Siamo sprofondati nell’inferno di una condizione assolutamente drammatica, con un’Irpinia che ha fatto il suo ingresso nel 2020 con la pesante zavorra della propria storia recente e passata e il carico insostenibile di eventi tragici che parlano di generazioni sospese tra fuga e oblio.

Con il corpo esangue dell’Irpinia progressivamente svuotato dalla ripresa dell’emorragia demografica causata dalla piaga delle nuove emigrazioni.

E lo “spaesamento” che vive oggi la nostra provincia è direttamente proporzionale all’inadeguatezza, all’assoluta insipienza di una classe politica locale che dovrebbe arrossire di vergogna.

E ricorrendo ancora a parole non consunte, mutuando un pensiero di Gianni Rodari, che ha lucidamente scritto parole di valore universale, diciamo che “qualche volta fanno compassione. Non si sono accorti che il mondo cambia, che i vecchi proverbi non bastano più a mandarlo avanti, che ci vuole gente nuova, di coraggio, che abbia fiducia nelle proprie mani e nella propria testa”.

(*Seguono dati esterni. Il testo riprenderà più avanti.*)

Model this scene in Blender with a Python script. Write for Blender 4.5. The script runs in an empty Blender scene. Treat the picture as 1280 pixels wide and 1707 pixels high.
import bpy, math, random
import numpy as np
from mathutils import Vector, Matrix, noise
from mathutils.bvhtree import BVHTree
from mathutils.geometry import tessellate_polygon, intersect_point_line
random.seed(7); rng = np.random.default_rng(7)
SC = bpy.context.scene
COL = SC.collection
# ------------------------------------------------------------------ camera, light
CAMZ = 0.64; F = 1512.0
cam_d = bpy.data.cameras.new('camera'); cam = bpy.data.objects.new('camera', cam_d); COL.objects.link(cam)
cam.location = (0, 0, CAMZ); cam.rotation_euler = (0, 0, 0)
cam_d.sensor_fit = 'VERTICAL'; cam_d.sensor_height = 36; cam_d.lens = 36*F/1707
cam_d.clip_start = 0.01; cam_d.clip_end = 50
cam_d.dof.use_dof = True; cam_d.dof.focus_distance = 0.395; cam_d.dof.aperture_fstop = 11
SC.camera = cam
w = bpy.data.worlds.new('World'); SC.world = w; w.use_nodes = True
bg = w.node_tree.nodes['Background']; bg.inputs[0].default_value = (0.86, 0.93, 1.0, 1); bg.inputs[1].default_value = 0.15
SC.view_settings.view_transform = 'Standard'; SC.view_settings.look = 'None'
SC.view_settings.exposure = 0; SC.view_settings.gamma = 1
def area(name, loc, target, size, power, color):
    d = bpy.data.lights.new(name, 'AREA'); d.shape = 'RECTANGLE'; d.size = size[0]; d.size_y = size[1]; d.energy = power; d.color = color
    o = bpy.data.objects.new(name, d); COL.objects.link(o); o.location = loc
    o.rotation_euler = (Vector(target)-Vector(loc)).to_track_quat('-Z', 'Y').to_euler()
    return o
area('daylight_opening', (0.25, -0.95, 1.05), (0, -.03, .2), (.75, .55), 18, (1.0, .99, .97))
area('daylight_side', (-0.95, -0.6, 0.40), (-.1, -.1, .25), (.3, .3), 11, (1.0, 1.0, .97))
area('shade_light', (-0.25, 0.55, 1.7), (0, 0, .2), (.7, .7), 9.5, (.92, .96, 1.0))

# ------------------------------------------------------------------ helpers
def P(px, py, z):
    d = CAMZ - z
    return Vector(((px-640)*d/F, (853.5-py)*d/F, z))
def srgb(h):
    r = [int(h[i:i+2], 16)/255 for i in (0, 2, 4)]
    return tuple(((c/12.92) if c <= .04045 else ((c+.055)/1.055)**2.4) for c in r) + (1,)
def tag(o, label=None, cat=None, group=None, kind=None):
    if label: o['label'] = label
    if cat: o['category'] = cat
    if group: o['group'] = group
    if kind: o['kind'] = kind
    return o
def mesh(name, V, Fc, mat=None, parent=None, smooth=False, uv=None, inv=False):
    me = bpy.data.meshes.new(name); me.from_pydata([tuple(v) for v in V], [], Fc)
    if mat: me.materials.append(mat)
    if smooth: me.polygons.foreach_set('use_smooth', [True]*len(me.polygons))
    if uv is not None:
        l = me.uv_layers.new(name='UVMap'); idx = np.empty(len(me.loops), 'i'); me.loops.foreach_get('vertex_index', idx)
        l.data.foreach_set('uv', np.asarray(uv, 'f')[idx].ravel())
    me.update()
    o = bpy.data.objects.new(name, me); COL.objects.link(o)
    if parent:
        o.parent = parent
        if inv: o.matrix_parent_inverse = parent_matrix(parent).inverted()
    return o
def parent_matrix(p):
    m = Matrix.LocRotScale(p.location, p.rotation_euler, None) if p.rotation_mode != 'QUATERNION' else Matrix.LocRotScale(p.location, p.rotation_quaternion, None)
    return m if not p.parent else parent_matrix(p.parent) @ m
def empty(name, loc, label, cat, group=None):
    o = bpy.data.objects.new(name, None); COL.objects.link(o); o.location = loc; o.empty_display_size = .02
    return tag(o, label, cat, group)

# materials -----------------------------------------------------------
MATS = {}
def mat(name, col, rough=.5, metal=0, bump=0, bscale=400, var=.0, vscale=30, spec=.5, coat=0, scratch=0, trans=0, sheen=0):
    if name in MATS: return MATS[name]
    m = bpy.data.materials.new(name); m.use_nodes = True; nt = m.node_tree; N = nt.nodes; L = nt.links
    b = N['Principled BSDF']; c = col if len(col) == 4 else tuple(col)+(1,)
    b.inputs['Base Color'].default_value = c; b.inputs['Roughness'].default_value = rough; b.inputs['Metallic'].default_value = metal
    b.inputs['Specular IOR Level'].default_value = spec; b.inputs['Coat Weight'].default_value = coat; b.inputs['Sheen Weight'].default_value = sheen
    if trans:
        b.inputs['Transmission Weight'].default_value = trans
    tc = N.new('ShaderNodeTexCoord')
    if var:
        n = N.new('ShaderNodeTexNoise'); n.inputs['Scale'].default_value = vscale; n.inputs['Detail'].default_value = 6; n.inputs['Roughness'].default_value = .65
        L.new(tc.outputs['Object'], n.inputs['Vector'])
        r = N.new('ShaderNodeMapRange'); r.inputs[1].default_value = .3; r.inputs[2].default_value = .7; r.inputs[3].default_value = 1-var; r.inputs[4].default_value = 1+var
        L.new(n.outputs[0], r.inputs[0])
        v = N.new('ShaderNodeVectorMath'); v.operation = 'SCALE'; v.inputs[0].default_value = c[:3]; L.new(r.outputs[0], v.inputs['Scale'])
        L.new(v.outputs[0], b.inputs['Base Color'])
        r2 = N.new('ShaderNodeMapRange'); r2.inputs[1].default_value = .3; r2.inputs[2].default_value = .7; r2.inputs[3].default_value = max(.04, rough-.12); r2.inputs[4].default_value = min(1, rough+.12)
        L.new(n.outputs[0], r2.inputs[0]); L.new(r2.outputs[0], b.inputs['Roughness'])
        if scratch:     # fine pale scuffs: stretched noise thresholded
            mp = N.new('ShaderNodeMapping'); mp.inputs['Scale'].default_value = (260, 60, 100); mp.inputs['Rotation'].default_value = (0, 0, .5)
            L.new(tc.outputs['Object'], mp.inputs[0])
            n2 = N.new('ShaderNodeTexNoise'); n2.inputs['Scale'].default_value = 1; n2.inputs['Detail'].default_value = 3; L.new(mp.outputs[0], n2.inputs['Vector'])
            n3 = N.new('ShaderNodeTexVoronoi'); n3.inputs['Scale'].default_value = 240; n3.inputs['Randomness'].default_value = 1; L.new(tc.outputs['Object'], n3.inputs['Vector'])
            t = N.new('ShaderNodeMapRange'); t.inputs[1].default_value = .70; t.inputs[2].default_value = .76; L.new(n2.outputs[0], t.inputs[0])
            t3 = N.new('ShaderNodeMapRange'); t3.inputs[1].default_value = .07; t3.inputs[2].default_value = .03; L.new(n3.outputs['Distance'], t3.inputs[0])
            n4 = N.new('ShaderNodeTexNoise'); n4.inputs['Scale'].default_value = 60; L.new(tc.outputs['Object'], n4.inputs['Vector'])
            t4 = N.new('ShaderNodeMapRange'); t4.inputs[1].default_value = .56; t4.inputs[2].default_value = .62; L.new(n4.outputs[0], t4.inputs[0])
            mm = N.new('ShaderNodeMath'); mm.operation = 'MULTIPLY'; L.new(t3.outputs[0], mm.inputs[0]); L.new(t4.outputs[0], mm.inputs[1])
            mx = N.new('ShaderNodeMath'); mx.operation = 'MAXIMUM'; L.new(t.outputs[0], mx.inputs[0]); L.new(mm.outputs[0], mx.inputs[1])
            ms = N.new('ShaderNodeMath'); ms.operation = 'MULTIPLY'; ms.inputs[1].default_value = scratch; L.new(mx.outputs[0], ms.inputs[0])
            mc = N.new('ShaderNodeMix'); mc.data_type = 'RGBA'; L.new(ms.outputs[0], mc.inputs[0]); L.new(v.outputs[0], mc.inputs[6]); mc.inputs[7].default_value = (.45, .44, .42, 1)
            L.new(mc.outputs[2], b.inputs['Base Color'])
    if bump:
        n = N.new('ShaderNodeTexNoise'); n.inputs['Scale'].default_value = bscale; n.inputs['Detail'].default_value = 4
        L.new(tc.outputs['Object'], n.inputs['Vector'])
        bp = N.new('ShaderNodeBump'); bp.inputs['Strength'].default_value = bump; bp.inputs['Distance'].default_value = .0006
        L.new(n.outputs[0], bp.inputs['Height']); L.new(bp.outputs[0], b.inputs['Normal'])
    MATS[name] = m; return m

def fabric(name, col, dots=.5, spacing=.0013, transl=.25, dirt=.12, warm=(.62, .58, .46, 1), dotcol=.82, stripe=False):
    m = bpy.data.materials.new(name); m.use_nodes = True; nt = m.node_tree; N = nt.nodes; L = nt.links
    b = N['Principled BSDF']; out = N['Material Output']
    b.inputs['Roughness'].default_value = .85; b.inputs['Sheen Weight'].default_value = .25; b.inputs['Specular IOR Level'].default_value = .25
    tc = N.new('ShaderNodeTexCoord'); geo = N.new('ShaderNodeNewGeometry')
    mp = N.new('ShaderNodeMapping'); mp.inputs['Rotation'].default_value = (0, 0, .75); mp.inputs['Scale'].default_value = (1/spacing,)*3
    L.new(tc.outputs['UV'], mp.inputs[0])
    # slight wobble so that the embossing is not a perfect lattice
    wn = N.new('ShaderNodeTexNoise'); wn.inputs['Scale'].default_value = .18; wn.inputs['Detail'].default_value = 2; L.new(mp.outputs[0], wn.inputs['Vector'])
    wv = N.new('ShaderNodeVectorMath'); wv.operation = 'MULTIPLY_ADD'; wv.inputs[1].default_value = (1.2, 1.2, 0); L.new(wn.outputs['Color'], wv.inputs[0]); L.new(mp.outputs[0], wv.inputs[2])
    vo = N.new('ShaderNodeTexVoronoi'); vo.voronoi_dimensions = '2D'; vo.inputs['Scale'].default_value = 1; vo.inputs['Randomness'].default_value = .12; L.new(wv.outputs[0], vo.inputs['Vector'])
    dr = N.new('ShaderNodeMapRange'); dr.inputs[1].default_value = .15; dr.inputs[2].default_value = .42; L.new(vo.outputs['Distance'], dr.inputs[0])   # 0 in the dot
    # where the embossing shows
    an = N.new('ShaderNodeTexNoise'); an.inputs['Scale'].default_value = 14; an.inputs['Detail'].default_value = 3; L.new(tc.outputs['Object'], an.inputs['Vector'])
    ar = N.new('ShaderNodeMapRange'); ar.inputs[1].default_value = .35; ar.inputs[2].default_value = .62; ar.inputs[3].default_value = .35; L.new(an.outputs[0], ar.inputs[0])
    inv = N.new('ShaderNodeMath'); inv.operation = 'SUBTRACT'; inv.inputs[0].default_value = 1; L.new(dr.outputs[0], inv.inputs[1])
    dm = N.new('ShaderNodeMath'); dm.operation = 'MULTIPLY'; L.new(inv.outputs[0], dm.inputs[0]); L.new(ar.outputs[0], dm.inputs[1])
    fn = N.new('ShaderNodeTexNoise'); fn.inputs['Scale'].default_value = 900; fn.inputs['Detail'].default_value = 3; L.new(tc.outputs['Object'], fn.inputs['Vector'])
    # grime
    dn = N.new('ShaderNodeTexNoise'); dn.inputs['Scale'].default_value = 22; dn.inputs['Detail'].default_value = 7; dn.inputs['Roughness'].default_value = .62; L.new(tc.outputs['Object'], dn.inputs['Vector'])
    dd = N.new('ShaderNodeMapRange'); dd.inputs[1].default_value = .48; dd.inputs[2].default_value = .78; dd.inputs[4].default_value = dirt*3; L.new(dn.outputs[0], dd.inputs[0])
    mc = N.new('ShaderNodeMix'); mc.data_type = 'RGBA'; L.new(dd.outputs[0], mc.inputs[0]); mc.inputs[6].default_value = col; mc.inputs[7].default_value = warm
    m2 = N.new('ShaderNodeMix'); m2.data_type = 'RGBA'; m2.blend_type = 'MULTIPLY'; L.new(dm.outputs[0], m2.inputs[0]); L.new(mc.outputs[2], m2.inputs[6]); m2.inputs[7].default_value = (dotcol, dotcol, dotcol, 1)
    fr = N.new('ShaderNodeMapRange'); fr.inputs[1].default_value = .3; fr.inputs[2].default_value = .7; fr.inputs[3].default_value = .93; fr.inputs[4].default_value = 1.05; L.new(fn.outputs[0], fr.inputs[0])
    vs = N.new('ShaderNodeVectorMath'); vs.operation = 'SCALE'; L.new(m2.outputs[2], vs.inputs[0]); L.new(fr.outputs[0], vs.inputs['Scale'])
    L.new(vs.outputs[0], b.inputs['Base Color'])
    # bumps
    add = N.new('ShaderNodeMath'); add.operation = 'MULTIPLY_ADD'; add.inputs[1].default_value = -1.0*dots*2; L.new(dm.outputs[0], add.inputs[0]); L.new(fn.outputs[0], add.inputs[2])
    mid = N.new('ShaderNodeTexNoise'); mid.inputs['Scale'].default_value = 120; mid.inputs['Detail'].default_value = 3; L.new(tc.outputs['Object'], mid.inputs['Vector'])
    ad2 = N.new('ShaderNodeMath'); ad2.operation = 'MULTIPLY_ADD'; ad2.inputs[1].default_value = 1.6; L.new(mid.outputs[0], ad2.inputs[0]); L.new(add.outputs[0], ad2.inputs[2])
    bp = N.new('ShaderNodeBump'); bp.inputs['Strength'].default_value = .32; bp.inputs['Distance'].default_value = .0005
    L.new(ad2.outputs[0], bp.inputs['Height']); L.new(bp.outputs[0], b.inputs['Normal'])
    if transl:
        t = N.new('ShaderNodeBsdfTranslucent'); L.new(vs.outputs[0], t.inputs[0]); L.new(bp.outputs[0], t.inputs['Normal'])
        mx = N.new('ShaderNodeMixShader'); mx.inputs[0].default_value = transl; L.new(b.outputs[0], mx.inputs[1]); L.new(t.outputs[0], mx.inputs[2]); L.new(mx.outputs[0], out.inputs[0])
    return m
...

Sarebbe ora che “le banali rappresentazioni” lasciassero finalmente il posto ai contenuti politici, i grandi assenti di questa politica malata di viscerale egocentrismo.

Sarebbe ora che le “banali rappresentazioni”, lasciassero il posto a quel “bene comune” che dovrebbe sovrintendere l’agire politico, come scelta radicale di vita individuale, associativa e politica che metta veramente al centro la persona, la comunità.

E il destino delle comunità delle zone interne, di province come l’Irpinia, oggi sembra sospeso nel limbo.

La marginalità di aree come la nostra provincia, nella cartina politica del Paese, con le criticità tipiche delle aree deboli, è davanti agli occhi di tutti.

I territori delle aree interne sono sempre più esposti al saccheggio di quel che resta di una terra già fortemente indebolita da anni e anni di stupro paesaggistico.

La “notte” dellIrpinia, come di altre zone interne del Meridione, sembra essere ancora molto lunga e non sappiamo se il Sud, questo Sud lacerato in profondità nel proprio tessuto sociale, sarà davvero capace di rimettere le lancette della storia sulla sua “ora”, sul Mezzogiorno.